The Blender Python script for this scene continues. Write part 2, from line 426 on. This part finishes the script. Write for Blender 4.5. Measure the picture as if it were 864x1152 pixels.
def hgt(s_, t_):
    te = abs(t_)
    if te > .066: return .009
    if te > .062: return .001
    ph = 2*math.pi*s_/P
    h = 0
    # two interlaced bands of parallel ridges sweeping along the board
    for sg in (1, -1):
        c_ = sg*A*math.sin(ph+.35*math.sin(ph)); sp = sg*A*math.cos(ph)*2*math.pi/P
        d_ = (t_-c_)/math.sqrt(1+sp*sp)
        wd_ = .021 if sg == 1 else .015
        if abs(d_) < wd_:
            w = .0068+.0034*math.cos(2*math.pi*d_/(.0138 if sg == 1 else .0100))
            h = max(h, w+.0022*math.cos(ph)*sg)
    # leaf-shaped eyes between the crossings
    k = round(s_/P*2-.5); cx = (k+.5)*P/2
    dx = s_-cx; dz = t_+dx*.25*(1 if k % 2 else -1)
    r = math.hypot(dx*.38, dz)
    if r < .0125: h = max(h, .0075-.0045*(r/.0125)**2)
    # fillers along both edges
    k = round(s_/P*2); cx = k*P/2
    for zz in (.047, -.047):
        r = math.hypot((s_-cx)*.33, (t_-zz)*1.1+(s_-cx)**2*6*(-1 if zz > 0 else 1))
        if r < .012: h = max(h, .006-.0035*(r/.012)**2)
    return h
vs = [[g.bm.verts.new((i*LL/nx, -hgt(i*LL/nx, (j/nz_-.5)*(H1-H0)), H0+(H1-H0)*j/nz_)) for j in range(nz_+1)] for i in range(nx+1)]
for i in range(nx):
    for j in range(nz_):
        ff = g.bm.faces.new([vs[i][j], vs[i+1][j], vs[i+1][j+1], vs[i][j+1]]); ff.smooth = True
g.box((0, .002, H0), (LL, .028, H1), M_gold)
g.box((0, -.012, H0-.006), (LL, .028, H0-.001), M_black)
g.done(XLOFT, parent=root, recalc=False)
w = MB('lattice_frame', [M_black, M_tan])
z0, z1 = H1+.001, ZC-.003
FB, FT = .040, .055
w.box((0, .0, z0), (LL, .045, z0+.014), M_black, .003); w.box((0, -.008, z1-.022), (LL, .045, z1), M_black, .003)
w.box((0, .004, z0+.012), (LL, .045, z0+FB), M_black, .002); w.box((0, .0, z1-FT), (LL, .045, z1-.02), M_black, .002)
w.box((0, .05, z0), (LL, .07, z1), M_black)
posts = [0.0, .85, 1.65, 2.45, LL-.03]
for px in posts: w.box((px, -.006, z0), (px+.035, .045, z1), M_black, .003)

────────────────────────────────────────

> Task description: Return all the data exactly as given.

> Problem solution:
The Blender Python script for this scene continues. Write part 2, from line 426 on. This part finishes the script. Write for Blender 4.5. Measure the picture as if it were 864x1152 pixels.
def hgt(s_, t_):
    te = abs(t_)
    if te > .066: return .009
    if te > .062: return .001
    ph = 2*math.pi*s_/P
    h = 0
    # two interlaced bands of parallel ridges sweeping along the board
    for sg in (1, -1):
        c_ = sg*A*math.sin(ph+.35*math.sin(ph)); sp = sg*A*math.cos(ph)*2*math.pi/P
        d_ = (t_-c_)/math.sqrt(1+sp*sp)
        wd_ = .021 if sg == 1 else .015
        if abs(d_) < wd_:
            w = .0068+.0034*math.cos(2*math.pi*d_/(.0138 if sg == 1 else .0100))
            h = max(h, w+.0022*math.cos(ph)*sg)
    # leaf-shaped eyes between the crossings
    k = round(s_/P*2-.5); cx = (k+.5)*P/2
    dx = s_-cx; dz = t_+dx*.25*(1 if k % 2 else -1)
    r = math.hypot(dx*.38, dz)
    if r < .0125: h = max(h, .0075-.0045*(r/.0125)**2)
    # fillers along both edges
    k = round(s_/P*2); cx = k*P/2
    for zz in (.047, -.047):
        r = math.hypot((s_-cx)*.33, (t_-zz)*1.1+(s_-cx)**2*6*(-1 if zz > 0 else 1))
        if r < .012: h = max(h, .006-.0035*(r/.012)**2)
    return h
vs = [[g.bm.verts.new((i*LL/nx, -hgt(i*LL/nx, (j/nz_-.5)*(H1-H0)), H0+(H1-H0)*j/nz_)) for j in range(nz_+1)] for i in range(nx+1)]
for i in range(nx):
    for j in range(nz_):
        ff = g.bm.faces.new([vs[i][j], vs[i+1][j], vs[i+1][j+1], vs[i][j+1]]); ff.smooth = True
g.box((0, .002, H0), (LL, .028, H1), M_gold)
g.box((0, -.012, H0-.006), (LL, .028, H0-.001), M_black)
g.done(XLOFT, parent=root, recalc=False)
w = MB('lattice_frame', [M_black, M_tan])
z0, z1 = H1+.001, ZC-.003
FB, FT = .040, .055
w.box((0, .0, z0), (LL, .045, z0+.014), M_black, .003); w.box((0, -.008, z1-.022), (LL, .045, z1), M_black, .003)
w.box((0, .004, z0+.012), (LL, .045, z0+FB), M_black, .002); w.box((0, .0, z1-FT), (LL, .045, z1-.02), M_black, .002)
w.box((0, .05, z0), (LL, .07, z1), M_black)
posts = [0.0, .85, 1.65, 2.45, LL-.03]
for px in posts: w.box((px, -.006, z0), (px+.035, .045, z1), M_black, .003)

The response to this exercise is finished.